Problem description:
Skip the pictures. Set down, word for word, the lines from the start of the material up to and including the line with "SC.camera = co".

Dataset content:
▼
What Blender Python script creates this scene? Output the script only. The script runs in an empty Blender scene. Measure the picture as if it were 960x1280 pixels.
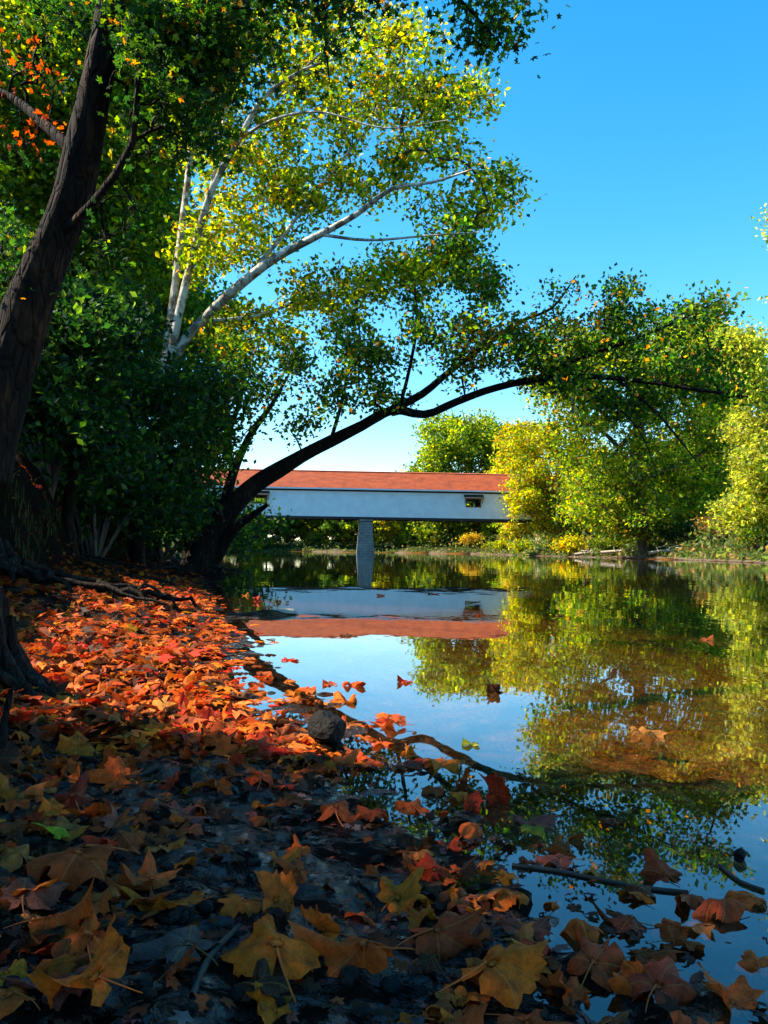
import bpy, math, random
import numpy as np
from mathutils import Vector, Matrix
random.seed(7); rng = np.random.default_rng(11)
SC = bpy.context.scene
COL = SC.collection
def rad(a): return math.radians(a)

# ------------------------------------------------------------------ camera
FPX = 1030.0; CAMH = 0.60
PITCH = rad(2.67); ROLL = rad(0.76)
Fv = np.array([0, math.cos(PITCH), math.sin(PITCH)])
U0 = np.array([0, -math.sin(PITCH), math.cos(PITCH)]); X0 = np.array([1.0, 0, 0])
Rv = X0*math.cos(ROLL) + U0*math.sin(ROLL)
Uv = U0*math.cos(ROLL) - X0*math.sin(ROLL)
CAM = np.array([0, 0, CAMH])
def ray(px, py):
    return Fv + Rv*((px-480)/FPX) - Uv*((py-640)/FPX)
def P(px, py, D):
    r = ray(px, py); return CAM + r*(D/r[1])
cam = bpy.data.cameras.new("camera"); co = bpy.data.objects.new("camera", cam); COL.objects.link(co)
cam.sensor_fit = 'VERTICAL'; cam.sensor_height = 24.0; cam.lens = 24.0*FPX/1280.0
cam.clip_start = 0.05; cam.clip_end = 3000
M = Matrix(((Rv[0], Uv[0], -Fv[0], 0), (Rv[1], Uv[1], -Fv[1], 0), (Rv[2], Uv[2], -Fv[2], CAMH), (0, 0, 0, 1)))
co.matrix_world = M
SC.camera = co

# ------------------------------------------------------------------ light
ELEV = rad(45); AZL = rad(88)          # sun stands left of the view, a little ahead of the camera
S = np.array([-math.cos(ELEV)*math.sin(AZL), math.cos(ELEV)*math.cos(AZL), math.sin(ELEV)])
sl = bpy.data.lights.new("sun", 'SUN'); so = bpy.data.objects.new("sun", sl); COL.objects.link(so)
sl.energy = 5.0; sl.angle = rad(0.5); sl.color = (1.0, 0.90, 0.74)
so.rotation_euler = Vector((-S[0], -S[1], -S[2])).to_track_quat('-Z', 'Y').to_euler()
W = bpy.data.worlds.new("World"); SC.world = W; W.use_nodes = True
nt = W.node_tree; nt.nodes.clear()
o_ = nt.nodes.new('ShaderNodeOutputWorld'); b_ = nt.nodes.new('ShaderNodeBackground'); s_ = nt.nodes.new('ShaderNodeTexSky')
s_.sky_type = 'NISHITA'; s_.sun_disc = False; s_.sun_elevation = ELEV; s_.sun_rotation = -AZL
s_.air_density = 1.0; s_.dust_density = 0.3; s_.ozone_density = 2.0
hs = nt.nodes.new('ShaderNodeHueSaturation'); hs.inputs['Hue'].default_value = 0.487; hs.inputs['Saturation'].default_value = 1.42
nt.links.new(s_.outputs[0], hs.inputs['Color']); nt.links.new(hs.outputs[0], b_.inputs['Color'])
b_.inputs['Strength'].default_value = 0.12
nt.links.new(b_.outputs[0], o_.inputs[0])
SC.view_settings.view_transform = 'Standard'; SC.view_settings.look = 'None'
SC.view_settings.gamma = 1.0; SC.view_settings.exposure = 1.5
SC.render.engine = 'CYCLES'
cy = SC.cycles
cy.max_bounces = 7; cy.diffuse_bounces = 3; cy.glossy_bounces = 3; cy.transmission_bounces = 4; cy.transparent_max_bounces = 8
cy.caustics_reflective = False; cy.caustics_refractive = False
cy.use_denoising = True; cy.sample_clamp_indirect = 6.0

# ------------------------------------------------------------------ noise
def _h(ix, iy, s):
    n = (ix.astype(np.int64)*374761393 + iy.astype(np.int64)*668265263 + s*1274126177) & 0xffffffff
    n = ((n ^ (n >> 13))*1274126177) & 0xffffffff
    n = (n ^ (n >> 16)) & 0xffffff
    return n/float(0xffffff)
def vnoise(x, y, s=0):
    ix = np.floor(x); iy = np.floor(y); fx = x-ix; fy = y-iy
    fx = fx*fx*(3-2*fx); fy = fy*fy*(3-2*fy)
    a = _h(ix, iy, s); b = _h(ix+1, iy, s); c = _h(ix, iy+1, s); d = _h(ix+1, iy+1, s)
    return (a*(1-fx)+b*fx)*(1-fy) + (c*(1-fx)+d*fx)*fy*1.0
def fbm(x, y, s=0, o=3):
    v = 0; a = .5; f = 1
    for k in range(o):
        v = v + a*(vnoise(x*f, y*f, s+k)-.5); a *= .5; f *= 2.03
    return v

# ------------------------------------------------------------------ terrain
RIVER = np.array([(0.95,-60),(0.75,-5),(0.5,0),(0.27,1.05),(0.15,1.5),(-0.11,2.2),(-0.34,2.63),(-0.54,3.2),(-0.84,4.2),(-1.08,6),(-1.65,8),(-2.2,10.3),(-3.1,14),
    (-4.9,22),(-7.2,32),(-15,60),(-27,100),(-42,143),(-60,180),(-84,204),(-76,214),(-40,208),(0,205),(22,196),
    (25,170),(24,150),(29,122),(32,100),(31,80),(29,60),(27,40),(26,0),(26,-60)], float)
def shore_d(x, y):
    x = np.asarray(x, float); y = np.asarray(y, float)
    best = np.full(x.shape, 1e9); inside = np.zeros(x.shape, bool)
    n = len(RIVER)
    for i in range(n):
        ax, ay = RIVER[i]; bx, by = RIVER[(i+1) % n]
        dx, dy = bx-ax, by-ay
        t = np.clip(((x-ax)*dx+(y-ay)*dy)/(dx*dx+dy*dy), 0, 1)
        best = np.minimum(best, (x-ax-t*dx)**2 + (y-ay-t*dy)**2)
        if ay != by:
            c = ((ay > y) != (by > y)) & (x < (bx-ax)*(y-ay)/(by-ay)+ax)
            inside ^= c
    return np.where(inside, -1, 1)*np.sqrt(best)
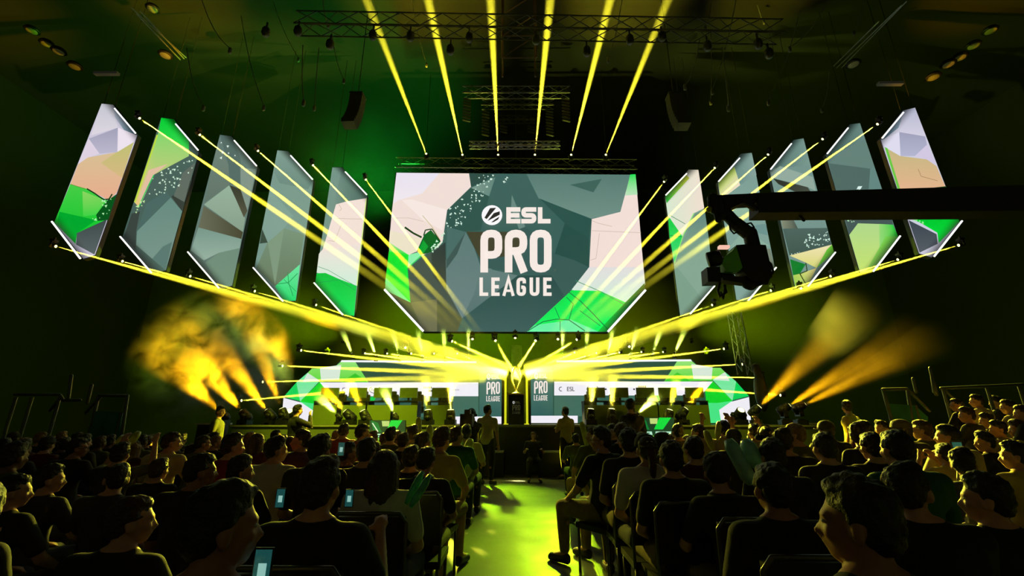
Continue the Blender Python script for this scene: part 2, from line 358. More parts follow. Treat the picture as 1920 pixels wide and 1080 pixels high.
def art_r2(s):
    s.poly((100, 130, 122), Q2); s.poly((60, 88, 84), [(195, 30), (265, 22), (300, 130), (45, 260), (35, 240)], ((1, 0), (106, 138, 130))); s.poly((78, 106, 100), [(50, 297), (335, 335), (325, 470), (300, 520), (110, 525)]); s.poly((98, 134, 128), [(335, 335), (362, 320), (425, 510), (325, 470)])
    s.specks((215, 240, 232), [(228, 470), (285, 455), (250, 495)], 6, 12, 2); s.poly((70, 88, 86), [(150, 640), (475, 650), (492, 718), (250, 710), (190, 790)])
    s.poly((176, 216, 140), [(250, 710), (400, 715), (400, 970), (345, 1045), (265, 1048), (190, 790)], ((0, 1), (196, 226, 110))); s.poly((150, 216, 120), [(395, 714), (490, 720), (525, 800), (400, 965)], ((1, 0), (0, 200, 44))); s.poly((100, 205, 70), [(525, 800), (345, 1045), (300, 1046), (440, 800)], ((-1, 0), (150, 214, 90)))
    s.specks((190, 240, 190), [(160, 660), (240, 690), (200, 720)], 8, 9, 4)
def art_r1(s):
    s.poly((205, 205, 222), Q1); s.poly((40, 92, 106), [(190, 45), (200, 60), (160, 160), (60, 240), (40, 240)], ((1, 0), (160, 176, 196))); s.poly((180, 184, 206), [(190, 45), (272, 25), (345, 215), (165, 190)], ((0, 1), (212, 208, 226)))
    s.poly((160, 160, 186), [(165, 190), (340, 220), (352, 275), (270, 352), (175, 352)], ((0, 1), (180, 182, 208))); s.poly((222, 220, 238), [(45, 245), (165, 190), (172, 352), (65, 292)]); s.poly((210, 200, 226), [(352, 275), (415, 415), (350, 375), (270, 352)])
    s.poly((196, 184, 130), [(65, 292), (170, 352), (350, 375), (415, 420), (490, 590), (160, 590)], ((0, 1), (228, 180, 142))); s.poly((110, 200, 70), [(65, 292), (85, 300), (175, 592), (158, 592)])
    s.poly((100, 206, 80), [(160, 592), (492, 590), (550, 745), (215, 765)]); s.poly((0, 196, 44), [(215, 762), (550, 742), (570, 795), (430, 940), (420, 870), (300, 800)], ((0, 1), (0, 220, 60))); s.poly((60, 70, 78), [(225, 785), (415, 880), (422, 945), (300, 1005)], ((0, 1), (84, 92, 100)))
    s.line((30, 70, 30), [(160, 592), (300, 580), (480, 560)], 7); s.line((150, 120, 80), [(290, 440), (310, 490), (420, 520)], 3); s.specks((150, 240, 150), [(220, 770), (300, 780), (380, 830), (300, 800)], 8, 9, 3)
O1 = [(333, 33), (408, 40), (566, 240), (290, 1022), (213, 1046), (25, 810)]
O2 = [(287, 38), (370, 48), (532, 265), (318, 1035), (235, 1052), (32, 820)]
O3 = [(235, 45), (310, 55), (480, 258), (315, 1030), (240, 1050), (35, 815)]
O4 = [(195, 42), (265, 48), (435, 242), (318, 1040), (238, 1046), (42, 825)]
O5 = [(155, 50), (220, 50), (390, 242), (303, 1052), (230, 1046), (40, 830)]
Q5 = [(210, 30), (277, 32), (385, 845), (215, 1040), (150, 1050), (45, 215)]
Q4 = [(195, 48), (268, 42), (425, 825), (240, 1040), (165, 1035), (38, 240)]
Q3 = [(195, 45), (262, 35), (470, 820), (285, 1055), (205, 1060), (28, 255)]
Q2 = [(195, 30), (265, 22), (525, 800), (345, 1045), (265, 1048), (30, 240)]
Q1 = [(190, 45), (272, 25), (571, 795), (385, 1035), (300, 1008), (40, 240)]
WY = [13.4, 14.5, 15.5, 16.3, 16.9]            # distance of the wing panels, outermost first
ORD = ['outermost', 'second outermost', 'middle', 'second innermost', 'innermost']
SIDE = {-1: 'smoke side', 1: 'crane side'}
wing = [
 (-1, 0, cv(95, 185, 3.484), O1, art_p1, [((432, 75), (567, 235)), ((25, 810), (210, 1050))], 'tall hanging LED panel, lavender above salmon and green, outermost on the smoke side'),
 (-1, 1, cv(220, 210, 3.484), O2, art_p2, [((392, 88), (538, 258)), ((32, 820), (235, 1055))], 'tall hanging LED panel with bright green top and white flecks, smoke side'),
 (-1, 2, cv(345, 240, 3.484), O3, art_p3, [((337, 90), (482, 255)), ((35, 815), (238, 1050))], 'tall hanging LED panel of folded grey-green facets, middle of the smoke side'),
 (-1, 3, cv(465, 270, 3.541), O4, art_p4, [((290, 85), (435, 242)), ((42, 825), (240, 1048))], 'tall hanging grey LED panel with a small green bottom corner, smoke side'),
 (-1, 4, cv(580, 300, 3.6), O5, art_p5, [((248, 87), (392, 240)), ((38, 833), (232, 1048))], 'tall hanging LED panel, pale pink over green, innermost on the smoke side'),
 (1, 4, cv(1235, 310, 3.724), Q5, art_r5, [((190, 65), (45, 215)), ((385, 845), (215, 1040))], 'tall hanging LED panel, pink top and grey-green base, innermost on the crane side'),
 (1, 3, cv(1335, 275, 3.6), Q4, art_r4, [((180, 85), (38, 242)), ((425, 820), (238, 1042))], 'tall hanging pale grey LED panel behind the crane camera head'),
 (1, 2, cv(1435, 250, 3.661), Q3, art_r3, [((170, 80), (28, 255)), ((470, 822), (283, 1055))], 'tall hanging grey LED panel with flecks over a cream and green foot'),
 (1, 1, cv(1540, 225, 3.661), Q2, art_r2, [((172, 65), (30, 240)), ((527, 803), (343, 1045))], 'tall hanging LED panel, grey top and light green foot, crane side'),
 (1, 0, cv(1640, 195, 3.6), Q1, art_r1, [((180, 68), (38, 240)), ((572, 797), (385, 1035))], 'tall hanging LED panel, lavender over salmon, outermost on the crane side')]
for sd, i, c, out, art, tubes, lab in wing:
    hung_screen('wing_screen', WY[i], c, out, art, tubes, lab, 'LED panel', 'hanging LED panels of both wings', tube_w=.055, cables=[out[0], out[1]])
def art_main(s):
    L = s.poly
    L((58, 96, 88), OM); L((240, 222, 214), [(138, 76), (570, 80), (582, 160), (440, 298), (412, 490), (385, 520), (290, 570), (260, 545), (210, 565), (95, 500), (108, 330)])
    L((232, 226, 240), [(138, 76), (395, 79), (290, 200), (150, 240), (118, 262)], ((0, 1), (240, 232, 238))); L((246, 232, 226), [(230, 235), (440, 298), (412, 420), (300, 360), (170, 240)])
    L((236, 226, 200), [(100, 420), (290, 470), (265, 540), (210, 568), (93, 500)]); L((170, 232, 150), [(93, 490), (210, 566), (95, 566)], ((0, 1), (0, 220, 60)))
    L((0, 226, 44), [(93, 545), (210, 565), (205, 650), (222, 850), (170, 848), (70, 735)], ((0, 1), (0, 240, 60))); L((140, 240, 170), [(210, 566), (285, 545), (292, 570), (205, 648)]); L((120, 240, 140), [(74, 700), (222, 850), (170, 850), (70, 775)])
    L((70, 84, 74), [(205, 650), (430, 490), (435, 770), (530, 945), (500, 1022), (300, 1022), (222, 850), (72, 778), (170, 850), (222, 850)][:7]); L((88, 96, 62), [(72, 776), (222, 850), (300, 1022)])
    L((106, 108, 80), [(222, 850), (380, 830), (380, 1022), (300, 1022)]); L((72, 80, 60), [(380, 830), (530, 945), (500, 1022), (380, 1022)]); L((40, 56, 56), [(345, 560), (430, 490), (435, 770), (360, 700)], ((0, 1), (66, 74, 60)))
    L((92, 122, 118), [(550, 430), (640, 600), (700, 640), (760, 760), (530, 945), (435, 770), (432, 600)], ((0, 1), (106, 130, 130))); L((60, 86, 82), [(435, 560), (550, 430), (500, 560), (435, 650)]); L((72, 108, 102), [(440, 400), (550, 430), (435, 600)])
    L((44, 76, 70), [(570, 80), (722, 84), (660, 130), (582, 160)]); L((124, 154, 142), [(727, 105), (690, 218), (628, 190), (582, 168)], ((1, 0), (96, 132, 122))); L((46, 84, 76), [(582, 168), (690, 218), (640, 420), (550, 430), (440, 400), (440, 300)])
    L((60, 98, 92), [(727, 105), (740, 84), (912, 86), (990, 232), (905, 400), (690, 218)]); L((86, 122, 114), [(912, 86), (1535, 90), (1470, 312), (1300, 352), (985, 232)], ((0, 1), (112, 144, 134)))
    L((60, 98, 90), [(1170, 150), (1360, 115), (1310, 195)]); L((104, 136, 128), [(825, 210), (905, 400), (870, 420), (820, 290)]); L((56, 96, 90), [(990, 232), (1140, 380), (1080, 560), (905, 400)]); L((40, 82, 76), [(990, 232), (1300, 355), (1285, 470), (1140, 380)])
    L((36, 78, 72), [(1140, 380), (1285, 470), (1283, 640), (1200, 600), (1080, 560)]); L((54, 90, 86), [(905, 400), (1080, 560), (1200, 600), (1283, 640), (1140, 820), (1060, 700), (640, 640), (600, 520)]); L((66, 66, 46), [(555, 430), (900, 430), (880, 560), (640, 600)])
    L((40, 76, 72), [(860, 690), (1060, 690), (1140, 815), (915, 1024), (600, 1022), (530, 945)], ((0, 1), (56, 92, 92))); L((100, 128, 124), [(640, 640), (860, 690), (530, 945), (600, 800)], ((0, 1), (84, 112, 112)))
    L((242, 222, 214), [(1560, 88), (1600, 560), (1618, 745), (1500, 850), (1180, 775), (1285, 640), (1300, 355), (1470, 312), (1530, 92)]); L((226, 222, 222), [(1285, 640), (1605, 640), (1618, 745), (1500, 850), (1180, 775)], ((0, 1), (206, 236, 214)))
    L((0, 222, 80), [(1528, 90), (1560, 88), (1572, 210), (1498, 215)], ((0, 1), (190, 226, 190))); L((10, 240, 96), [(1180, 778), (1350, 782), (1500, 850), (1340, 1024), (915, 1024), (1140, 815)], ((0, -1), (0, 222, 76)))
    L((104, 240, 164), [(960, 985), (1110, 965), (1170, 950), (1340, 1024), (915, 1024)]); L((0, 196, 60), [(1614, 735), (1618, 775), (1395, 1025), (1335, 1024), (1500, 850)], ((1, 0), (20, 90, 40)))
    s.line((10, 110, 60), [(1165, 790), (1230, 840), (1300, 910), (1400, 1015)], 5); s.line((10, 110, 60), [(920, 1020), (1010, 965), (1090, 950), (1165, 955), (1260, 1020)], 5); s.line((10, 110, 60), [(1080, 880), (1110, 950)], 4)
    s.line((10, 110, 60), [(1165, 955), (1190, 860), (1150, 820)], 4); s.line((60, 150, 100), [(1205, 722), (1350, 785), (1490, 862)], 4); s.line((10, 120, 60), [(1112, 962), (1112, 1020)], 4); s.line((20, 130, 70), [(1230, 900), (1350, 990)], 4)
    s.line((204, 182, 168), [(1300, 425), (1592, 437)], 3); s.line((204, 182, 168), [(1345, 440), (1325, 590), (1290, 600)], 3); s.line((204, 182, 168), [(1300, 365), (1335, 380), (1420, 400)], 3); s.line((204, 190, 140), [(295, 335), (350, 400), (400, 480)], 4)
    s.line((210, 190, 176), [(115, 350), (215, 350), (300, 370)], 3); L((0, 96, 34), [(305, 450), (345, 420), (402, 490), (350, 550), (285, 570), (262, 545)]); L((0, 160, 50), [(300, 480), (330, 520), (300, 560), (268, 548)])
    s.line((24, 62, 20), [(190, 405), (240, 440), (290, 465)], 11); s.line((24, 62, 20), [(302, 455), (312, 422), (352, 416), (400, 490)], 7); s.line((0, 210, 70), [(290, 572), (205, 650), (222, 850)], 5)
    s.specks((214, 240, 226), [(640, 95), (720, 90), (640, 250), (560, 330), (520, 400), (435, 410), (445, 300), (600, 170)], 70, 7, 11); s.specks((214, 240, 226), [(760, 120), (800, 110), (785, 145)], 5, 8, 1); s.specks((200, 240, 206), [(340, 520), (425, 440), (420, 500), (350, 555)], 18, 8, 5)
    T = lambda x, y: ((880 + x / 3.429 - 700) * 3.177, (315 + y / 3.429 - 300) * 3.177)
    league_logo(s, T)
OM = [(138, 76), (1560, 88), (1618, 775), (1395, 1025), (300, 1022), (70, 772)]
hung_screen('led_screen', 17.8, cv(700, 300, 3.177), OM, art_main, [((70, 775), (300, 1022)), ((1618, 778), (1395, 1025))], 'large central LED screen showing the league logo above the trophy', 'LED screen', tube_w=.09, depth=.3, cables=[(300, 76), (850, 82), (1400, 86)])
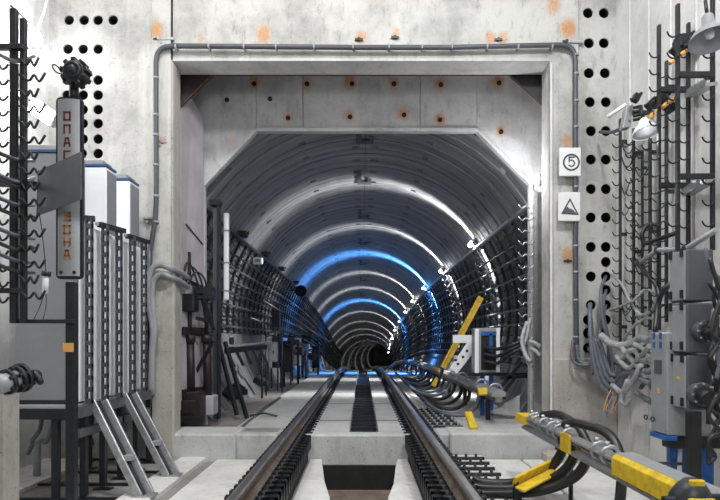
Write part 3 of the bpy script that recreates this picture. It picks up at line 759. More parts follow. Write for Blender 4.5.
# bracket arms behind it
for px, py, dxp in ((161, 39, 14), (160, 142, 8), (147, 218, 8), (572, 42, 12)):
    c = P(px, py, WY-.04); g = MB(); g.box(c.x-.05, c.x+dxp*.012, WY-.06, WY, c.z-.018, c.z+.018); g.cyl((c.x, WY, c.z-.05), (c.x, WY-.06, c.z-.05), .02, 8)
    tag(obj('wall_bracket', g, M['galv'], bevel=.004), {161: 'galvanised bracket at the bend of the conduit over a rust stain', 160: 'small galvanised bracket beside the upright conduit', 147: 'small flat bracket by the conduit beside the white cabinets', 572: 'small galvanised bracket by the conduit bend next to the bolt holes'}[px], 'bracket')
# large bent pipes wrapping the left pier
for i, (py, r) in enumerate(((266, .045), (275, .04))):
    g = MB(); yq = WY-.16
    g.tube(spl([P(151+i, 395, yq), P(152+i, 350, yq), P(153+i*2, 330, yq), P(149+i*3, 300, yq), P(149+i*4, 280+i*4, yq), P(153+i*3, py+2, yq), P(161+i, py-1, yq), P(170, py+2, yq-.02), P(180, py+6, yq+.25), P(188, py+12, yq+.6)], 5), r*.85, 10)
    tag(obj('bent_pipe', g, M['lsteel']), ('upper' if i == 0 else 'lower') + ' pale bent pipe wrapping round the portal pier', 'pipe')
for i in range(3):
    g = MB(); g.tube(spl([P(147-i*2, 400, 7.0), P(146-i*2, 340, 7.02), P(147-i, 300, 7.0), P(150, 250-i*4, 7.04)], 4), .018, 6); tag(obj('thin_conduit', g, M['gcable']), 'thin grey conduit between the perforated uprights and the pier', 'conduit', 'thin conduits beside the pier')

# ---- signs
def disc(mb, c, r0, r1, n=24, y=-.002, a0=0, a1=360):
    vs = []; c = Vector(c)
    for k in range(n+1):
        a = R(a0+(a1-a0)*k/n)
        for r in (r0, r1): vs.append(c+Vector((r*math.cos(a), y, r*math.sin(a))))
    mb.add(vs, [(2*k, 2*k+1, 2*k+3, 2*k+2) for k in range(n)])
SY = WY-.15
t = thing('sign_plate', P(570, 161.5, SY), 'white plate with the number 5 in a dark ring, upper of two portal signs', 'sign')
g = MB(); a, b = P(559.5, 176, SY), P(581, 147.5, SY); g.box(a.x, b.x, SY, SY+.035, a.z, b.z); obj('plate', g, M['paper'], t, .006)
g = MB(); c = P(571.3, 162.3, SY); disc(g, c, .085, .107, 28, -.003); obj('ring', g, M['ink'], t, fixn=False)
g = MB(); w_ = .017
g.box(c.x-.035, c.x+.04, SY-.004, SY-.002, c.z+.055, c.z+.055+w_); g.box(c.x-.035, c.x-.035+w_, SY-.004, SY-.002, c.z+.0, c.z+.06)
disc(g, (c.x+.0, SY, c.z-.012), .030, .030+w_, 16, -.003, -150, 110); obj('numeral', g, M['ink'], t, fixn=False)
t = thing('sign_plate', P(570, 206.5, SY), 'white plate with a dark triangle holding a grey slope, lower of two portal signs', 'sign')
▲
Task answer:
What Blender Python script creates this scene? Output the script only. The script runs in an empty Blender scene. Measure the picture as if it were 960x1280 pixels.
import bpy, math, random
import numpy as np
from mathutils import Vector, Matrix
random.seed(7); rng = np.random.default_rng(11)
SC = bpy.context.scene
COL = SC.collection
def rad(a): return math.radians(a)

# ------------------------------------------------------------------ camera
FPX = 1030.0; CAMH = 0.60
PITCH = rad(2.67); ROLL = rad(0.76)
Fv = np.array([0, math.cos(PITCH), math.sin(PITCH)])
U0 = np.array([0, -math.sin(PITCH), math.cos(PITCH)]); X0 = np.array([1.0, 0, 0])
Rv = X0*math.cos(ROLL) + U0*math.sin(ROLL)
Uv = U0*math.cos(ROLL) - X0*math.sin(ROLL)
CAM = np.array([0, 0, CAMH])
def ray(px, py):
    return Fv + Rv*((px-480)/FPX) - Uv*((py-640)/FPX)
def P(px, py, D):
    r = ray(px, py); return CAM + r*(D/r[1])
cam = bpy.data.cameras.new("camera"); co = bpy.data.objects.new("camera", cam); COL.objects.link(co)
cam.sensor_fit = 'VERTICAL'; cam.sensor_height = 24.0; cam.lens = 24.0*FPX/1280.0
cam.clip_start = 0.05; cam.clip_end = 3000
M = Matrix(((Rv[0], Uv[0], -Fv[0], 0), (Rv[1], Uv[1], -Fv[1], 0), (Rv[2], Uv[2], -Fv[2], CAMH), (0, 0, 0, 1)))
co.matrix_world = M
SC.camera = co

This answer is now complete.